# [DIRECTIVE]
Write each line exactly, from the line that holds "DARK = mat('near" through the final line of the material, and no other line.

# [SOURCE MATERIAL]
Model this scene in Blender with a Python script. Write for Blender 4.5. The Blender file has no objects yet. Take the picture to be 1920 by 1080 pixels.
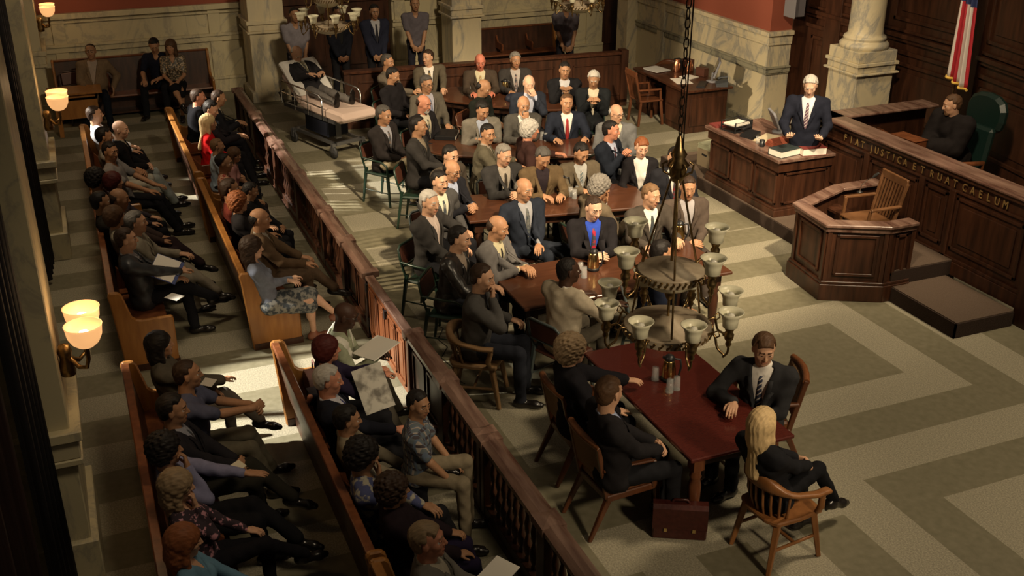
import bpy, math, random
import numpy as np
from math import sin, cos, pi, radians, sqrt
from mathutils import Vector, Matrix
random.seed(7)
scene = bpy.context.scene
COL = scene.collection
# ------------------------------------------------------------------ camera
CAMH, PITCH, YAW, FPX = 5.3, 1.14008, 1.18035, 2026.1
cam = bpy.data.cameras.new('camera'); camo = bpy.data.objects.new('camera', cam); COL.objects.link(camo)
camo.location = (0, 0, CAMH); camo.rotation_euler = (PITCH, 0, YAW)
cam.sensor_width = 36; cam.lens = FPX/1920*36; cam.clip_start = .05; cam.clip_end = 200
scene.camera = camo
scene.view_settings.view_transform = 'Standard'; scene.view_settings.look = 'None'
scene.view_settings.gamma = 1; scene.view_settings.exposure = 0; scene.view_settings.use_curve_mapping = False
scene.cycles.use_denoising = True
scene.cycles.max_bounces = 5; scene.cycles.diffuse_bounces = 3; scene.cycles.glossy_bounces = 2
scene.cycles.transmission_bounces = 4; scene.cycles.transparent_max_bounces = 6
scene.cycles.caustics_reflective = False; scene.cycles.caustics_refractive = False
CR = (Matrix.Rotation(YAW, 3, 'Z') @ Matrix.Rotation(PITCH, 3, 'X'))
def at(px, py, z):
    d = CR @ Vector(((px-960)/FPX, -(py-540)/FPX, -1.))
    t = (z-CAMH)/d.z
    return Vector((d.x*t, d.y*t, z))
# ------------------------------------------------------------------ materials
MATS = {}
def mat(name, col, rough=.6, metal=0., grain=None, scale=8., bump=0., col2=None, spec=.5, emis=None, trans=0., coat=0., ior=1.45, stretch=(1,1,1), alpha=1., kind='noise', mixw=(.35,.65), sheen=0.):
    if name in MATS: return MATS[name]
    m = bpy.data.materials.new(name); m.use_nodes = True; nt = m.node_tree; N = nt.nodes; L = nt.links
    b = N['Principled BSDF']
    b.inputs['Base Color'].default_value = (*col, 1); b.inputs['Roughness'].default_value = rough
    b.inputs['Metallic'].default_value = metal; b.inputs['Specular IOR Level'].default_value = spec
    b.inputs['Transmission Weight'].default_value = trans; b.inputs['IOR'].default_value = ior
    b.inputs['Coat Weight'].default_value = coat; b.inputs['Alpha'].default_value = alpha
    if sheen: b.inputs['Sheen Weight'].default_value = sheen
    if emis: b.inputs['Emission Color'].default_value = (*emis[0], 1); b.inputs['Emission Strength'].default_value = emis[1]
    if col2 is not None or bump:
        tc = N.new('ShaderNodeTexCoord'); mp = N.new('ShaderNodeMapping'); mp.inputs['Scale'].default_value = stretch
        L.new(tc.outputs['Object'], mp.inputs['Vector'])
        if kind == 'voronoi':
            t = N.new('ShaderNodeTexVoronoi'); t.inputs['Scale'].default_value = scale; fac = t.outputs['Distance']
        elif kind == 'wave':
            t = N.new('ShaderNodeTexWave'); t.inputs['Scale'].default_value = scale; t.inputs['Distortion'].default_value = 4; t.inputs['Detail'].default_value = 3; fac = t.outputs['Fac']
        else:
            t = N.new('ShaderNodeTexNoise'); t.inputs['Scale'].default_value = scale; t.inputs['Detail'].default_value = 5; fac = t.outputs['Fac']
        L.new(mp.outputs['Vector'], t.inputs['Vector'])
        if col2 is not None:
            r = N.new('ShaderNodeValToRGB'); r.color_ramp.elements[0].position = mixw[0]; r.color_ramp.elements[1].position = mixw[1]
            r.color_ramp.elements[0].color = (*col, 1); r.color_ramp.elements[1].color = (*col2, 1)
            L.new(fac, r.inputs['Fac']); L.new(r.outputs['Color'], b.inputs['Base Color'])
        if bump:
            bp = N.new('ShaderNodeBump'); bp.inputs['Strength'].default_value = bump; bp.inputs['Distance'].default_value = .01
            L.new(fac, bp.inputs['Height']); L.new(bp.outputs['Normal'], b.inputs['Normal'])
    MATS[name] = m
    return m
def marble(name, base, vein, vscale=1.2):
    m = mat(name, base, .42); nt = m.node_tree; N = nt.nodes; L = nt.links; b = N['Principled BSDF']
    tc = N.new('ShaderNodeTexCoord'); mp = N.new('ShaderNodeMapping'); mp.inputs['Rotation'].default_value = (.5, .6, .4); mp.inputs['Scale'].default_value = (1, 1, .55)
    L.new(tc.outputs['Object'], mp.inputs['Vector'])
    n = N.new('ShaderNodeTexNoise'); n.inputs['Scale'].default_value = vscale; n.inputs['Detail'].default_value = 9; n.inputs['Distortion'].default_value = 1.6; n.inputs['Roughness'].default_value = .62
    L.new(mp.outputs['Vector'], n.inputs['Vector'])
    r = N.new('ShaderNodeValToRGB'); e = r.color_ramp.elements
    e[0].position = .0; e[0].color = (*base, 1); e[1].position = 1.; e[1].color = (*[c*.92 for c in base], 1)
    for p, c in ((.44, base), (.495, vein), (.515, [0.6*a+.4*b_ for a, b_ in zip(base, vein)]), (.56, base), (.66, [.8*a+.2*b_ for a, b_ in zip(base, vein)])):
        x = e.new(p); x.color = (*c, 1)
    L.new(n.outputs['Fac'], r.inputs['Fac']); L.new(r.outputs['Color'], b.inputs['Base Color'])
    return m
WD = mat('dark walnut wood', (.022,.0085,.0045), .38, col2=(.062,.023,.011), scale=5, stretch=(3,3,.35), bump=.12, mixw=(.3,.7))
WDH = mat('dark walnut wood long grain', (.03,.011,.006), .3, col2=(.085,.032,.016), scale=5, stretch=(.4,4,4), bump=.08, mixw=(.3,.7))
WRAIL = mat('worn red brown rail cap wood', (.075,.036,.026), .24, col2=(.23,.145,.11), scale=2.2, stretch=(.8,5,4), bump=.06, mixw=(.32,.72))
WMID = mat('reddish mahogany wood', (.10,.032,.012), .34, col2=(.19,.065,.025), scale=5, stretch=(3,3,.4), bump=.08, mixw=(.3,.7))
WPEW = mat('golden oak pew end wood', (.22,.088,.02), .36, col2=(.33,.145,.036), scale=6, stretch=(3,3,.5), bump=.08, mixw=(.3,.7))
WTAB = mat('polished mahogany table top', (.058,.021,.010), .3, col2=(.095,.036,.018), scale=6, stretch=(5,.5,2), mixw=(.25,.75), coat=.25)
WTABR = mat('deep red mahogany table top', (.062,.011,.008), .25, col2=(.09,.018,.012), scale=30, stretch=(3,1,1), mixw=(.25,.75), coat=.2)
WOAK = mat('orange oak chair wood', (.16,.062,.019), .35, col2=(.26,.11,.036), scale=6, stretch=(2,2,.5), bump=.06, mixw=(.3,.7))
WCH = mat('brown mahogany chair wood', (.075,.026,.011), .32, col2=(.13,.047,.02), scale=6, stretch=(2,2,.6), mixw=(.3,.7))
MARB = marble('cream veined marble', (.58,.50,.33), (.33,.31,.26), .9)
MARB2 = marble('cream marble of the pilasters', (.50,.44,.28), (.36,.32,.23), 1.3)
MARBD = marble('olive tinted marble band', (.30,.28,.20), (.13,.13,.11), 2.)
RED = mat('terracotta red plaster', (.25,.065,.036), .8, bump=.05, scale=60)
FL_L = mat('light speckled terrazzo', (.22,.20,.145), .55, col2=(.37,.34,.25), scale=75, mixw=(.38,.68), bump=.05, spec=.35)
FL_D = mat('dark olive terrazzo', (.145,.132,.084), .55, col2=(.19,.172,.115), scale=14, mixw=(.3,.7), bump=.04, spec=.35)
CARPET = mat('brown carpet', (.075,.052,.038), .95, col2=(.12,.088,.066), scale=140, mixw=(.3,.7), bump=.3, spec=.1)
CARPETD = mat('dark brown carpet riser', (.03,.02,.016), .95, col2=(.05,.035,.028), scale=140, bump=.3, spec=.1)
BLACK = mat('black plastic', (.012,.012,.013), .4)
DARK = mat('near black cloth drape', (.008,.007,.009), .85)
CURT = mat('dark brown velvet drape', (.03,.012,.01), .8, col2=(.05,.022,.017), scale=12, stretch=(6,6,.2), bump=.2)
BRASS = mat('aged brass', (.34,.24,.11), .34, metal=1., col2=(.20,.13,.06), scale=30, mixw=(.35,.7))
BRASSB = mat('bright brass', (.75,.55,.24), .2, metal=1.)
COPPER = mat('copper', (.55,.25,.14), .3, metal=1.)
CHROME = mat('chrome', (.6,.6,.6), .18, metal=1.)
STEEL = mat('dull grey steel', (.25,.25,.26), .4, metal=.9)
GREENM = mat('dark green enamelled metal', (.012,.03,.02), .3, spec=.6)
GREYM = mat('blue grey enamelled metal', (.07,.09,.09), .3, spec=.6)
LEATHG = mat('dark green leather', (.006,.017,.014), .35, bump=.1, scale=60)
LEATHB = mat('brown leather', (.14,.05,.018), .38, bump=.1, scale=50, col2=(.19,.07,.025))
LEATHV = mat('brown vinyl pad', (.085,.03,.018), .45)
CANE = mat('woven tan back cloth', (.16,.088,.038), .7, bump=.35, scale=120, col2=(.2,.11,.05))
LEATHR = mat('oxblood briefcase leather', (.035,.008,.006), .28, bump=.15, scale=30, col2=(.05,.012,.009))
PAPER = mat('white paper', (.72,.68,.60), .7)
NEWS = mat('printed newspaper', (.5,.48,.42), .8, col2=(.16,.15,.13), scale=9, mixw=(.45,.62))
GLASS = mat('clear glass', (.7,.7,.68), .05, alpha=.15, spec=1.)
FROST = mat('frosted greenish glass', (.80,.76,.58), .3, spec=.5, col2=(.62,.60,.44), scale=7, mixw=(.3,.7))
BULB = mat('unlit clear bulb', (.62,.6,.52), .12, spec=.8)
LAMPG = mat('glowing amber bowl glass', (.9,.6,.3), .4, emis=((1,.50,.19), .85))
LAMPI = mat('bright lamp core', (1,.9,.7), .4, emis=((1,.78,.42), 7.))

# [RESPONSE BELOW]
DARK = mat('near black cloth drape', (.008,.007,.009), .85)
CURT = mat('dark brown velvet drape', (.03,.012,.01), .8, col2=(.05,.022,.017), scale=12, stretch=(6,6,.2), bump=.2)
BRASS = mat('aged brass', (.34,.24,.11), .34, metal=1., col2=(.20,.13,.06), scale=30, mixw=(.35,.7))
BRASSB = mat('bright brass', (.75,.55,.24), .2, metal=1.)
COPPER = mat('copper', (.55,.25,.14), .3, metal=1.)
CHROME = mat('chrome', (.6,.6,.6), .18, metal=1.)
STEEL = mat('dull grey steel', (.25,.25,.26), .4, metal=.9)
GREENM = mat('dark green enamelled metal', (.012,.03,.02), .3, spec=.6)
GREYM = mat('blue grey enamelled metal', (.07,.09,.09), .3, spec=.6)
LEATHG = mat('dark green leather', (.006,.017,.014), .35, bump=.1, scale=60)
LEATHB = mat('brown leather', (.14,.05,.018), .38, bump=.1, scale=50, col2=(.19,.07,.025))
LEATHV = mat('brown vinyl pad', (.085,.03,.018), .45)
CANE = mat('woven tan back cloth', (.16,.088,.038), .7, bump=.35, scale=120, col2=(.2,.11,.05))
LEATHR = mat('oxblood briefcase leather', (.035,.008,.006), .28, bump=.15, scale=30, col2=(.05,.012,.009))
PAPER = mat('white paper', (.72,.68,.60), .7)
NEWS = mat('printed newspaper', (.5,.48,.42), .8, col2=(.16,.15,.13), scale=9, mixw=(.45,.62))
GLASS = mat('clear glass', (.7,.7,.68), .05, alpha=.15, spec=1.)
FROST = mat('frosted greenish glass', (.80,.76,.58), .3, spec=.5, col2=(.62,.60,.44), scale=7, mixw=(.3,.7))
BULB = mat('unlit clear bulb', (.62,.6,.52), .12, spec=.8)
LAMPG = mat('glowing amber bowl glass', (.9,.6,.3), .4, emis=((1,.50,.19), .85))
LAMPI = mat('bright lamp core', (1,.9,.7), .4, emis=((1,.78,.42), 7.))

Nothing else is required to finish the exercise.